Over the past few weeks I’ve been mainly working on 3D modeling my trumpet valve design using Autodesk Inventor. I absolutely love using CAD (computer aided design) software. You start with a notebook full of sketches and you come out with a model that looks exactly like what you are going to create in real life.

I started out using very primitive CAD software a few years ago, called OpenSCAD. It is based on scripting, so you are basically using a programming language to create your 3D object. I’m very familiar with programming so this was the perfect first CAD program for me and it was good enough for the simple things I was making.

Once I started working with more complicated things, I needed a way of making 2D drawings to illustrate my ideas. I came across QCAD, which is a super simple and powerful 2D-only CAD program. This worked well for a lot of things, but now that I’m working on my trumpet and some other projects, I need a lot more features and the ability to do 3D modeling.

Now I am learning how to use Autodesk Inventor, which is probably the most feature filled CAD program currently available. This comes at an astronomical price, but luckily Autodesk gives it away to students for free, presumably to get them used to it so that they use it in their professional career. Inventor is extremely complicated, but by watching other people use it, I’ve learned how to use most of the important features. I’ve put off learning a complex 3D CAD program for a long time, but now I’m finally ready to use it, and I can tell you it is a joy to have this new ability.

Inventor has the features that I need to be able to design and build my trumpet. Many of the curves and shapes that the tubes have are very complex and I need to be able to adjust them very easily and accurately so that I can make the trumpet sound better. The part of the trumpet that I’ve been modeling the most recently is the valve block. This is a very complex piece of aluminum and it forms the center of the trumpet design. Inventor lets me make changes to the design and make it absolutely perfect before I spend a lot of time milling it out of aluminum.

So far I’ve designed about half of the valves. CAD is also great because it shows you the possible problems you’ll encounter before you spend time and money building it. I’ve come across a design problem that I’m not quite sure how to fix yet.

This is essentially the valve cut in half so you can see the inner workings of it.

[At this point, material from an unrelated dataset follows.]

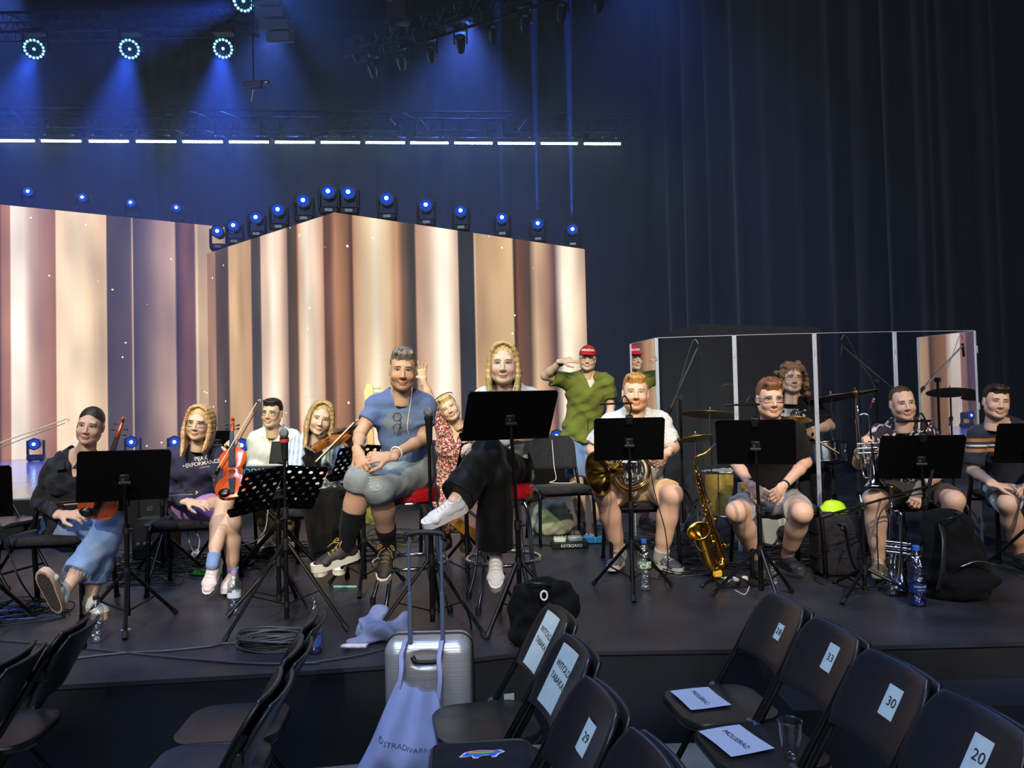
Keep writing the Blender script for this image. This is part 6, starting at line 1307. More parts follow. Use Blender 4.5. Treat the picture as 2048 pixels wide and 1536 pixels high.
b = MB(); lp = [(x0 + u, Y0 + Dp * .55, zc + w_) for u, w_ in rrect(W + .004, Hh + .004, .057, 5)]; b.tube(lp, .006, 6, closed=True); b.build('zip_seam', M_BLKM, t, smooth=180)
hx = [sidex(812, Y0), sidex(877, Y0)]; ht = P(845, 1072, Y0).z
for x in hx: MB().box((x, Y0 + .025, (zc + .2 + .40) / 2), (.020, .014, .40 - zc - .2), b=.004).build('handle_tube', mat('handle_blue_alu', '#7686ac', .3, metal=.7), t); MB().box((x, Y0 + .025, (.36 + ht) / 2), (.015, .011, ht - .36), b=.003).build('handle_tube', MATS['handle_blue_alu'], t)
MB().tube(bez([(hx[0] - .012, Y0 + .025, ht - .02), (hx[0] - .004, Y0 + .025, ht + .004), ((hx[0] + hx[1]) / 2, Y0 + .022, ht + .012), (hx[1] + .004, Y0 + .025, ht + .004), (hx[1] + .012, Y0 + .025, ht - .02)], 6), .0125, 10).build('grip', M_BLKM, t, smooth=180)
MB().tube(bez([(x0 - .06, Y0 - .004, zc + .235), (x0 - .04, Y0 - .012, zc + .215), (x0 + .04, Y0 - .012, zc + .215), (x0 + .06, Y0 - .004, zc + .235)], 6), .010, 8).build('carry_handle', M_BLKM, t, smooth=180)
for sx in (-1, 1):
    for sy in (.04, Dp - .04): MB().lathe([(0, -.012), (.026, -.012), (.028, 0), (.026, .012), (0, .012)], 14, axes((0, 1, 0), (0, 0, 1), (1, 0, 0), (x0 + sx * (W / 2 - .05), Y0 + sy, -.45 + .029))).build('wheel', M_BLKM, t); MB().box((x0 + sx * (W / 2 - .05), Y0 + sy, -.45 + .06), (.04, .04, .03), b=.008).build('wheel_mount', M_BLKM, t)
# tote bag hanging from the handle
M_TOTE = cloth('tote_lavender', '#8791c4', '#99a3d2', nscale=4, bump=.15); tx, ty = sidex(798, 3.12), 3.14; t = thing('tote_bag', 'lavender cloth tote bag lettered STRADIVARIUS hanging on the suitcase', 'bag', (tx, ty, -.44))
TL, TR = P(795, 1362, 3.18), P(878, 1388, 3.18); BL, BR = P(712, 1540, 3.0), P(908, 1545, 3.06)
def tote(u, v):
    a = u * 6.2832; k = math.cos(a); w = (k + 1) / 2; sgn = math.sin(a); tp = TL.lerp(TR, w); bt = BL.lerp(BR, w); p = tp.lerp(bt, v ** .8)
    th = (.014 + .075 * math.sin(min(1, v * 1.15) * 2.4)) * abs(sgn) ** .8 * (1 if sgn > 0 else -1); fold = .010 * math.sin(w * 17 + v * 3) * (1 - v * .3) + .007 * math.sin(w * 9 - v * 7)
    return p + V((fold * .4, -th + fold, -.02 * math.sin(v * 3) * abs(sgn)))
b = MB(); b.grid(tote, 64, 26, closed_u=True); o = b.build('bag_body', M_TOTE, t, smooth=180)
for (px, py), (hx_, hy_) in (((797, 1362), (808, 1292)), ((876, 1388), (882, 1292))):
    for dy in (-.012, .016):
        a, c = P(px, py, 3.18) + V((0, dy, 0)), P(hx_, hy_, 3.30) + V((0, dy, 0)); bb = MB(); bb.tube(bez([a + V((0, 0, -.03)), a.lerp(c, .35) + V((.006, -.01, 0)), a.lerp(c, .75) + V((-.004, -.008, 0)), c, c + V((0, .035, .012))], 6), .011, 8, flat=.28); bb.build('strap', M_TOTE, t, smooth=180)
vs, fs = text_flat('STRADIVARIUS', 1.0); wd = max(v[0] for v in vs) - min(v[0] for v in vs); b = MB()
b.add([V(tote(.25 + (-(x / wd) * .215) + .0, .50 + .055 * (x / wd) - (y / wd) * .52)) + V((0, -.003, 0)) for x, y, z in vs], fs); b.build('lettering', mat('print_navy', '#4a5278', .8), t, smooth=0)
b = MB(); b.tube([V(tote(.25 + .137 + .019 * math.cos(i / 14 * 6.283), .462 + .028 * math.sin(i / 14 * 6.283))) + V((0, -.003, 0)) for i in range(14)], .0012, 4, closed=True); b.build('emblem', MATS['print_navy'], t)
b = MB(); b.tube([V(tote(.25 + .137 + .01 * math.sin(i * .9), .445 + .006 * i)) + V((0, -.003, 0)) for i in range(7)], .001, 4); b.build('emblem', MATS['print_navy'], t)
# bag with rainbow patch on the second middle chair
c = FM['m1'] @ V((.03, -.07, .4525)); M = rotz(R(4), c) @ Matrix.Diagonal((1, 1, .72, 1)); t = thing('laptop_bag', 'black padded bag with a rainbow patch lying on a folding chair', 'bag', c); s = Sdf((-.2, -.18, 0), (.2, .18, .11), .006); rbox(s, (0, 0, .045), (.172, .145, .044), .04); s.wrinkle(.003, .1, 5)
np_mesh('bag_body', [xf(s.mesh(), M)], cloth('bag_navy_black', '#17181f', '#1f2029'), t)
MB(M).tube([(x, y, .087 if False else .078) for x, y in rrect(.325, .27, .05, 5)], .006, 6, closed=True).build('piping', M_PLAST, t, smooth=180); b = MB(M); b.tube([(x, y, .046) for x, y in rrect(.345, .291, .05, 5)], .004, 6, closed=True); b.build('zip', M_STEEL, t, smooth=180)
anim = [(-.065, -.012), (-.05, .012), (-.03, .02), (.0, .022), (.03, .018), (.052, .02), (.066, .008), (.05, -.002), (.04, -.02), (.028, -.02), (.022, -.008), (.0, -.008), (-.012, -.022), (-.026, -.022), (-.03, -.008), (-.048, -.012)]
MB(M).prism([(x * 1.14, y * 1.22 + .02) for x, y in anim], .0885, .0915).build('patch', mat('patch_white', '#dfe6f4', .7), t, smooth=0); MB(M).prism([(x, y + .02) for x, y in anim], .0915, .093).build('patch_print', pat('rainbow', 'height', ['#3b62d8', '#2f9ac8'], 1, z=(0, 1)), t, smooth=0)
for k, hx_ in enumerate(('#e0524a', '#f0b83c', '#4fb86a', '#4a86e0')): MB(M).box((0, .034 - k * .006, .0935), (.086 - .012 * abs(k - 1), .0045, .001)).build('patch_stripe', mat('stripe_' + hx_[1:], hx_, .7), t, smooth=0)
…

base aligned closeup base aligned base not aligned closeup base not aligned

As you can see, the darker part rotates inside of the main part. This is what actuates the valve. When the valve is in the top version, it lets air flow right through the valve, and when the valve is in the lower version it redirects it out through a carbon fiber tube extension and back into the trumpet. You can see that in the top images, the channels all line up perfectly and air will flow through without any resistance. The problem is that when it rotates 90 degrees, the channels don’t line up the way they’re supposed to and the air will encounter significant resistance that will change the sound of the horn. I’m fairly certain there’s a way of designing it so that they line up perfectly in both orientations, but I’m not sure what this design is. So this means I just need to try a bunch of different designs and figure out what the pattern is that creates the perfect alignment and then I can punch in the numbers and it will create the correct alignment. That’s the hope anyways. I’m pretty sure I setup the design so that I can just modify one 2D drawing and it will affect every part involved. That should make it very easy to fix this problem.